Гудзенко принадлежит и знаменитое:

Нас не нужно жалеть, ведь и мы никого б не жалели. Мы пред нашим комбатом, как пред господом богом, чисты. На живых порыжели от крови и глины шинели, на могилах у мертвых расцвели голубые цветы. («Мое поколение», 1945)

«В двадцать пять — внесенные в Смертные реляции…» — тут Павел Коган ошибся: он сам, Всеволод Багрицкий, Михаил Кульчицкий, Николай Майоров погибли, не дожив до этого возраста. И задолго до победы. Семен Гудзенко умер в 1953-м, как и напророчил: «Мы не от старости умрем, / От старых ран умрем… / Так разливай по кружкам ром, / Трофейный рыжий ром».
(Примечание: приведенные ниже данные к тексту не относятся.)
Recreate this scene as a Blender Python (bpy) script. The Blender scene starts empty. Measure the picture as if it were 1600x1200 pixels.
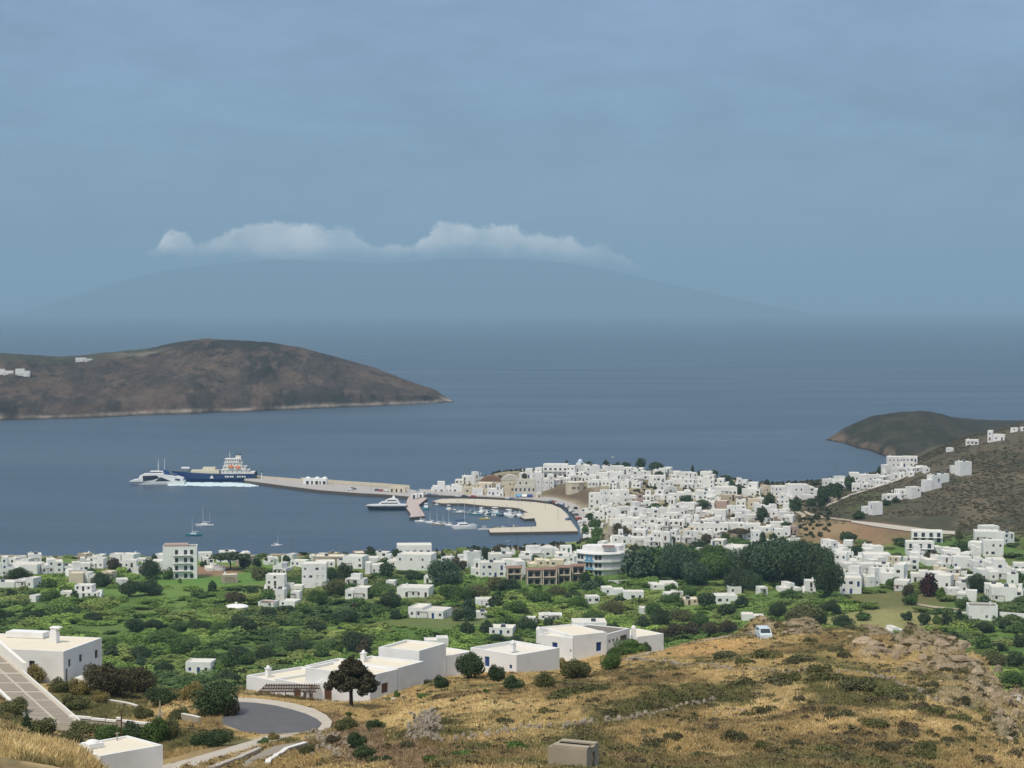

А у нас после Августовской (1991) революции произошла переоценка ценностей. И никто уже в День Победы не читал в ЦДЛ стихов «советских поэтов, погибших на Великой Отечественной войне…». Да и саму войну сократили до аббревиатуры ВОВ…

Гребень истории вознес их до высшей точки. И они транслировали в своих стихах этот гибельный и трагический взлет. И рухнули вниз, оставив нам стихи — свободных людей, живших во время несвободы и в несвободной стране. Их не нужно жалеть.